Lately, when people ask me what I write, I tell them I write a series about a girl who joins a secret society at her Ivy League University, and it’s kind of like Bridget Jones. They’ve heard of Bridget Jones, because there was a movie.
(Seriously, though, how funny would it be if I said it was kind of like The Other Boleyn Girl, Stardust, and No Country For Old Men? I’m occasionally tempted to be dadaist, because cocktail parties in DC can get a bit predictable. There was a period of time where I started telling people I was a professional smoke jumper, but then Sailor Boy threatened to lock me in the house.)

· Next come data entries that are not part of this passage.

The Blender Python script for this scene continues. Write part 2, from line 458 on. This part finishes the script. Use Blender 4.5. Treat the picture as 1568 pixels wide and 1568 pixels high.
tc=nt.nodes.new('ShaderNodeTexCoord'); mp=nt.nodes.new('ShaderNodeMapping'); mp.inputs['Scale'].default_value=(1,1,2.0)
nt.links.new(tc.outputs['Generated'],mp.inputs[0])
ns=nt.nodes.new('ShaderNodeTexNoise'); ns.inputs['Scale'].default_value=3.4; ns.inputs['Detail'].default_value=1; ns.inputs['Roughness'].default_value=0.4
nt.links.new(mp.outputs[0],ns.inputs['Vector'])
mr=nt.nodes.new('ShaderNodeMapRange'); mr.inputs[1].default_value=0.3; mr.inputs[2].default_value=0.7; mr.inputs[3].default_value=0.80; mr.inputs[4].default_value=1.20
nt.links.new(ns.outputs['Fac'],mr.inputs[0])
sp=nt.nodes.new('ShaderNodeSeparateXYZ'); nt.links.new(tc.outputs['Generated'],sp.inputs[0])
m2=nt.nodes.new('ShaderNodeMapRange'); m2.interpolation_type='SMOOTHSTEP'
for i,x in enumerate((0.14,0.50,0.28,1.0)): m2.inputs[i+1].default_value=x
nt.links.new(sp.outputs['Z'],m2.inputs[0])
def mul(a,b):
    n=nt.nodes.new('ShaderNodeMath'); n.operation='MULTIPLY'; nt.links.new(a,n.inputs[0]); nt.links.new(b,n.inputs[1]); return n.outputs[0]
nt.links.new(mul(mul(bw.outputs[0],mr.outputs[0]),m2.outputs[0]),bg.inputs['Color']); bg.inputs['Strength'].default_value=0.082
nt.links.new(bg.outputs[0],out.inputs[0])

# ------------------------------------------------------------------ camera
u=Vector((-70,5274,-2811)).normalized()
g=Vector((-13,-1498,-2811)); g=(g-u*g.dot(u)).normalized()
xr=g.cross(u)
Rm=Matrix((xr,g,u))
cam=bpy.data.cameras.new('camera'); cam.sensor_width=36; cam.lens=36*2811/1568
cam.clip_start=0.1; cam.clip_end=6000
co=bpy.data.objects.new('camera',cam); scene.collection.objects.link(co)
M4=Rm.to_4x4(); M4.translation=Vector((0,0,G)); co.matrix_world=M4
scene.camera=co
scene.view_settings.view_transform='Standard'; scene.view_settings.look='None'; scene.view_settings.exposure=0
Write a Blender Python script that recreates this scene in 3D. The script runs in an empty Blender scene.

I did an interview a while back where all roads led back to this discussion of chick lit, of the value of chick lit, and, like Maureen said, how I feel about such-and-such “as a chick lit writer.” (It even went so far as to make a bizarre claim that the unicorn book, a young adult fantasy adventure with gorings, decapitations, and extended hunting sequences, was “chick lit.” Someone picking it up expecting Bridget Jones’s Diary is going to be pissed.)
I don’t do the genre snobbery thing. Good books, bad books, all over the place. There are genres that aren’t my cup of tea, but I’ve pretty much learned never to say never on that one, because one will presently come along to make a liar out of me and I’ll adore it. And, like Maureen, I’m fine with being called a chick lit writer, because I do think the SSG books work as I define the term. And I’m fine with not being called a chick lit writer because someone thinks books without shoes or shopping don’t count.
I’m not so much fine with calling the unicorn book chick lit though, since I don’t see it matching anyone’s definition of that term.